La lectura de hoy es del evangelio de Lucas (Lc 24, 13-35):
Dos discípulos de Jesús iban andando aquel mismo día, el primero de la semana, a una aldea llamada Emaús, distante unas dos leguas de Jerusalén; iban comentando todo lo que había sucedido. Mientras conversaban y discutían, Jesús en persona se acercó y se puso a caminar con ellos. Pero sus ojos no eran capaces de reconocerlo.
Él les dijo: «¿Qué conversación es esa que traéis mientras vais de camino?»

Ellos se detuvieron preocupados.
Y uno de ellos, que se llamaba Cleofás, le replicó: «¿Eres tú el único forastero en Jerusalén, que no sabes lo que ha pasado allí estos días?»
Él les preguntó: «¿Qué?»
Ellos le contestaron: «Lo de Jesús el Nazareno, que fue un profeta poderoso en obras y palabras, ante Dios y ante todo el pueblo; como lo entregaron los sumos sacerdotes y nuestros jefes para que lo condenaran a muerte, y lo crucificaron. Nosotros esperábamos que él fuera el futuro liberador de Israel. Y ya ves: hace ya dos días que sucedió esto. Es verdad que algunas mujeres de nuestro grupo nos han sobresaltado: pues fueron muy de mañana al sepulcro, no encontraron su cuerpo, e incluso vinieron diciendo que habían visto una aparición de ángeles, que les habían dicho que estaba vivo. Algunos de los nuestros fueron también al sepulcro y lo encontraron como habían dicho las mujeres; pero a él no lo vieron.»
Entonces Jesús les dijo: «¡Qué necios y torpes sois para creer lo que anunciaron los profetas! ¿No era necesario que el Mesías padeciera esto para entrar en su gloria?»

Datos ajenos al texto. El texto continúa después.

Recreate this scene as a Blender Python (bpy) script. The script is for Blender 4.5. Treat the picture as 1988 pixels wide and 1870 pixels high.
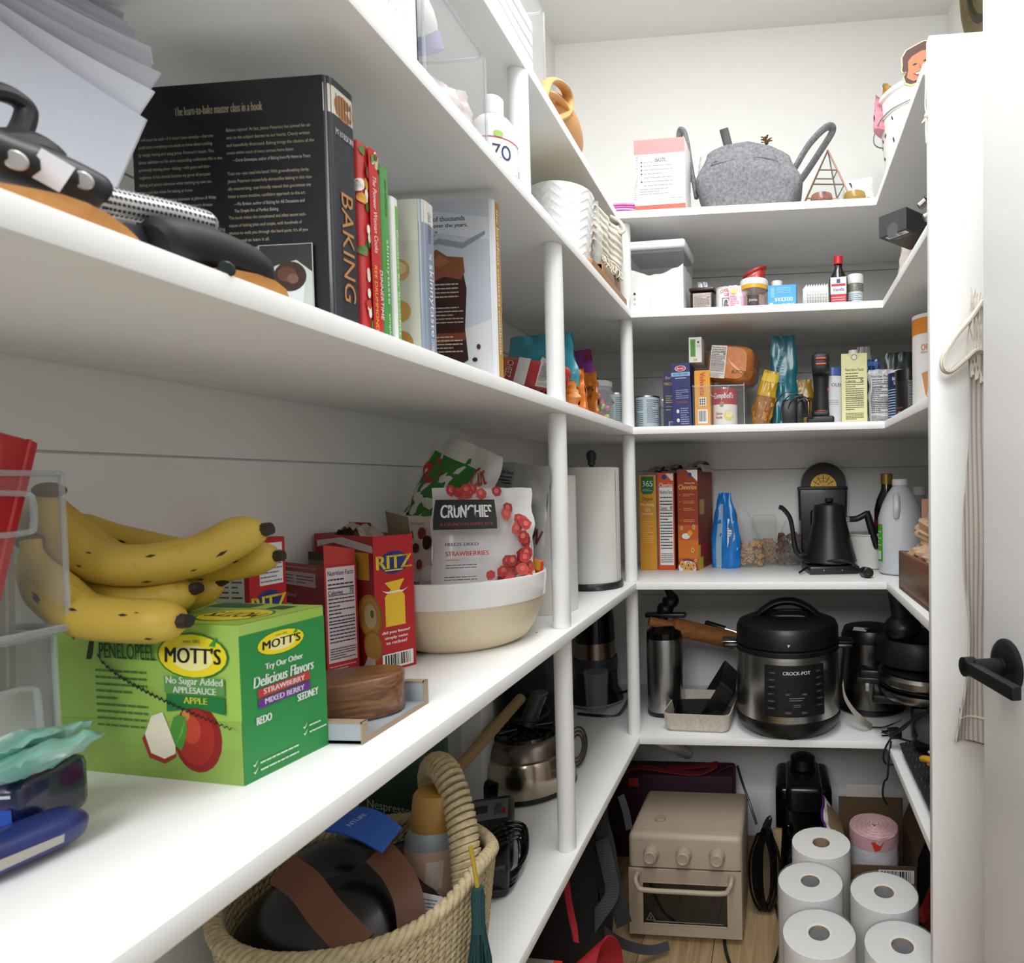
import bpy, bmesh, math, random
from mathutils import Vector, Matrix, noise
for o in list(bpy.data.objects): bpy.data.objects.remove(o, do_unlink=True)
SC = bpy.context.scene
COL = SC.collection
PI = math.pi
V = Vector
# ------------------------------------------------------------------ camera
F_PX, PPX, PPY, CAMZ = 1243.77, 1400.0, 979.2, 1.143
YAW, PITCH, ROLL = -0.0873, -0.0342, 0.0161
fwd = V((math.sin(YAW)*math.cos(PITCH), math.cos(YAW)*math.cos(PITCH), math.sin(PITCH)))
rgt = V((math.cos(YAW), -math.sin(YAW), 0)); dwn = -rgt.cross(fwd)
c_, s_ = math.cos(ROLL), math.sin(ROLL)
RGT = c_*rgt + s_*dwn; DWN = -s_*rgt + c_*dwn
cam = bpy.data.cameras.new('camera'); cam_o = bpy.data.objects.new('camera', cam); COL.objects.link(cam_o)
cam.sensor_fit = 'HORIZONTAL'; cam.sensor_width = 25.56; cam.lens = 25.56*F_PX/1988
cam.shift_x = (994-PPX)/1988; cam.shift_y = (PPY-935)/1988
cam.clip_start = 0.02
rot = Matrix((RGT, -DWN, -fwd)).transposed()
cam_o.matrix_world = Matrix.Translation((0, 0, CAMZ)) @ rot.to_4x4()
cam.dof.use_dof = True; cam.dof.focus_distance = 1.35; cam.dof.aperture_fstop = 9.0
SC.camera = cam_o
# ------------------------------------------------------------------ light
SC.view_settings.view_transform = 'Standard'; SC.view_settings.look = 'None'
SC.view_settings.gamma = 1.0; SC.view_settings.use_curve_mapping = False
SC.view_settings.exposure = -0.18
world = bpy.data.worlds.new('world'); SC.world = world; world.use_nodes = True
wb = world.node_tree.nodes['Background']; wb.inputs[0].default_value = (0.97, 0.985, 1.0, 1); wb.inputs[1].default_value = 0.40
def area(name, loc, target, sx, sy, power, col):
    l = bpy.data.lights.new(name, 'AREA'); l.shape = 'RECTANGLE'; l.size = sx; l.size_y = sy; l.energy = power; l.color = col
    o = bpy.data.objects.new(name, l); COL.objects.link(o); o.location = loc
    o.rotation_euler = (V(target)-V(loc)).to_track_quat('-Z', 'Y').to_euler()
    return o
pl = bpy.data.lights.new('ceiling_light', 'POINT'); pl.energy = 1.6; pl.shadow_soft_size = .14; pl.color = (0.97, 0.985, 1.0)
plo = bpy.data.objects.new('ceiling_light', pl); COL.objects.link(plo); plo.location = (-0.14, 0.95, 2.32)
area('ceiling_panel', (-0.06, 0.78, 2.53), (-0.06, 0.78, 0), 0.4, 1.25, 18, (0.98, 0.99, 1.0))
area('doorway_light', (-0.2, -1.9, 2.55), (0.0, 1.4, 1.0), 1.5, 1.1, 66, (0.975, 0.985, 1.0))
# ------------------------------------------------------------------ pixel -> point on a plane
def ray(x, y): return RGT*((x-PPX)/F_PX) + DWN*((y-PPY)/F_PX) + fwd
def at(x, y, Y): d = ray(x, y); return V((0, 0, CAMZ)) + d*(Y/d.y)
def az(x, y, z): d = ray(x, y); return V((0, 0, CAMZ)) + d*((z-CAMZ)/d.z)
def ax(x, y, X): d = ray(x, y); return V((0, 0, CAMZ)) + d*(X/d.x)
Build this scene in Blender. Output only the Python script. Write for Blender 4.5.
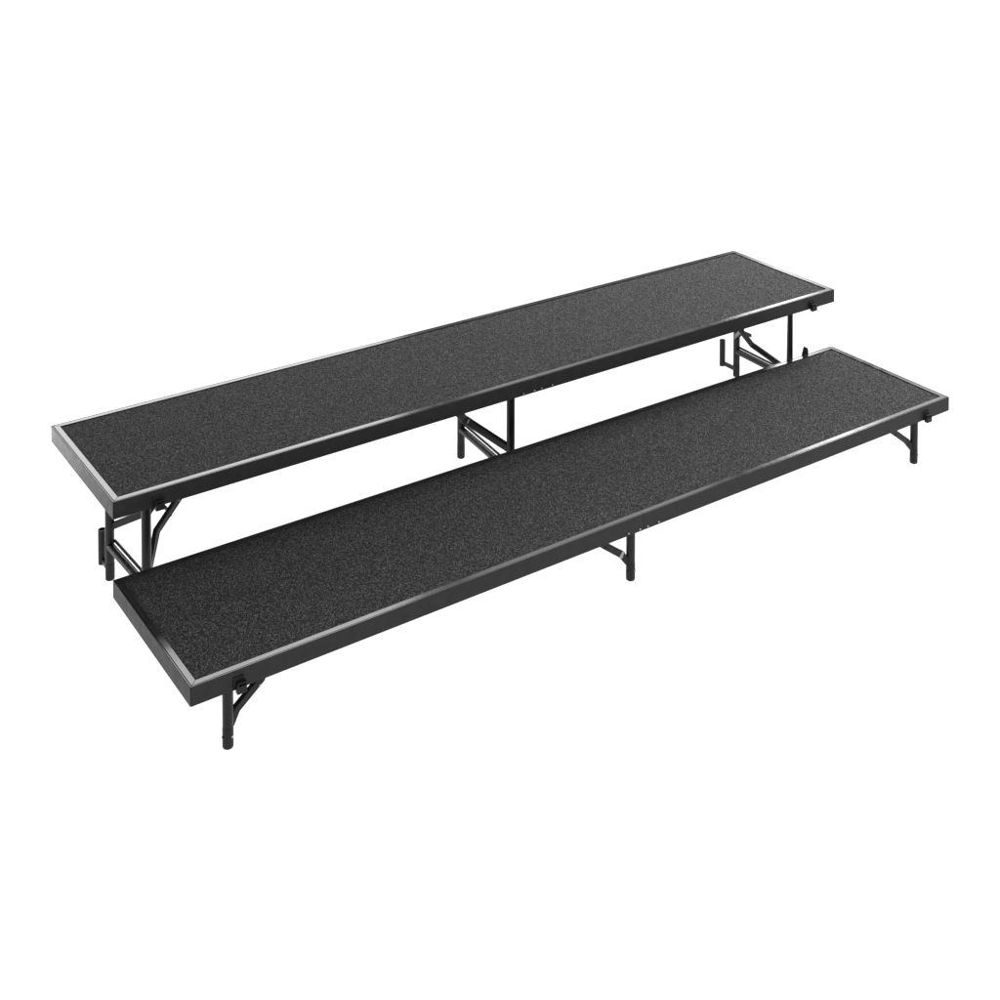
import bpy, bmesh, math, random
import numpy as np
from mathutils import Vector, Matrix

for o in list(bpy.data.objects):
    bpy.data.objects.remove(o)
S = bpy.context.scene
C = S.collection
R = math.radians

# ------------------------------------------------------------------ camera
# level product view with a dropped lens (verticals stay parallel)
cd = bpy.data.cameras.new('camera')
cam = bpy.data.objects.new('camera', cd)
C.objects.link(cam)
cam.location = (-2.2697, -2.7030, 2.0612)
cam.rotation_euler = (1.52668, -0.00317, -0.61458)
cd.sensor_width = 36.0
cd.lens = 1.39729 * 36.0
cd.shift_x = -0.03122
cd.shift_y = -0.64668
cd.clip_start = 0.05
cd.clip_end = 400
S.camera = cam

# ------------------------------------------------------------------ studio light
W = bpy.data.worlds.new('World')
S.world = W
W.use_nodes = True
nt = W.node_tree
nt.nodes.clear()
tc = nt.nodes.new('ShaderNodeTexCoord')
sep = nt.nodes.new('ShaderNodeSeparateXYZ')
ramp = nt.nodes.new('ShaderNodeValToRGB')
mr = nt.nodes.new('ShaderNodeMapRange')
bg = nt.nodes.new('ShaderNodeBackground')
out = nt.nodes.new('ShaderNodeOutputWorld')
nt.links.new(tc.outputs['Generated'], sep.inputs[0])
mr.inputs['From Min'].default_value = -1
mr.inputs['From Max'].default_value = 1
nt.links.new(sep.outputs['Z'], mr.inputs['Value'])
nt.links.new(mr.outputs[0], ramp.inputs[0])
WHITE = (1, 1, 1, 1)
DIM = (0.22, 0.22, 0.22, 1)
e = ramp.color_ramp.elements
e[0].position = 0.0;  e[0].color = WHITE
e[1].position = 0.515; e[1].color = WHITE          # white up to the horizon, added to light the floor from beneath
n = e.new(0.56); n.color = DIM                    # then the dim studio overhead
n = e.new(0.80); n.color = (0.10, 0.10, 0.10, 1)
n = e.new(1.0); n.color = (0.08, 0.08, 0.08, 1)
nt.links.new(ramp.outputs[0], bg.inputs['Color'])
bg.inputs['Strength'].default_value = 1.3
nt.links.new(bg.outputs[0], out.inputs['Surface'])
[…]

Y, comenzando por Moisés y siguiendo por los profetas, les explicó lo que se refería a él en toda la Escritura.
Ya cerca de la aldea donde iban, él hizo ademán de seguir adelante; pero ellos le apremiaron, diciendo: «Quédate con nosotros, porque atardece y el día va de caída.»
Y entró para quedarse con ellos. Sentado a la mesa con ellos, tomó el pan, pronunció la bendición, lo partió y se lo dio. A ellos se les abrieron los ojos y lo reconocieron. Pero él desapareció.
Ellos comentaron: «¿No ardía nuestro corazón mientras nos hablaba por el camino y nos explicaba las Escrituras?»
Y, levantándose al momento, se volvieron a Jerusalén, donde encontraron reunidos a los Once con sus compañeros, que estaban diciendo: «Era verdad, ha resucitado el Señor y se ha aparecido a Simón.»
Y ellos contaron lo que les había pasado por el camino y cómo lo habían reconocido al partir el pan.
Los de Emaús habían esperado a un rey liberador. Creyeron que Jesús iba a satisfacer sus deseos. Pero no fue así. Y ante el fracaso vuelven a Emaús, símbolo de la rutina, de lo habitual. ¿Cómo se llama mi Emaús? ¿Hacia donde escapo yo cuando se me tuerce la vida?
Camino de Emaús, alguien les alcanza. Y se hace paciente compañero. Y cuando lo reconocen al partir el pan, Jesús desaparece. Se abrieron sus ojos. Le vieron, pero no había nadie allí. No podemos ver a Dios y sin embargo, los ojos del amor nos anuncian su presencia constante. ¿En qué y en quienes lo ves tú?
Dos hombres pasan del miedo y la tristeza a la confianza y alegría profunda. Pasan de no entender al entender, de la oscuridad a la luz. En medio del encuentro. Emaús nos transmite la alegría y la fuerza de la Pascua.
Jesús se acerca a los de Emaús bajo la apariencia de un peregrino. Con paciencia, sin imponer. Va transformando sus inseguridades en confianza. Habla también tú con él. Preséntale tus dudas y tus miedos sabiendo que él escucha y puede transformarlo todo.
Tomad, Señor y recibid toda mi libertad, mi memoria, mi entendimiento, y toda mi voluntad. Todo mi haber y poseer. Vos me lo disteis, a vos, Señor, lo torno. Todo es vuestro, disponed a toda vuestra voluntad. Dadme vuestro amor y gracia, que esta me basta.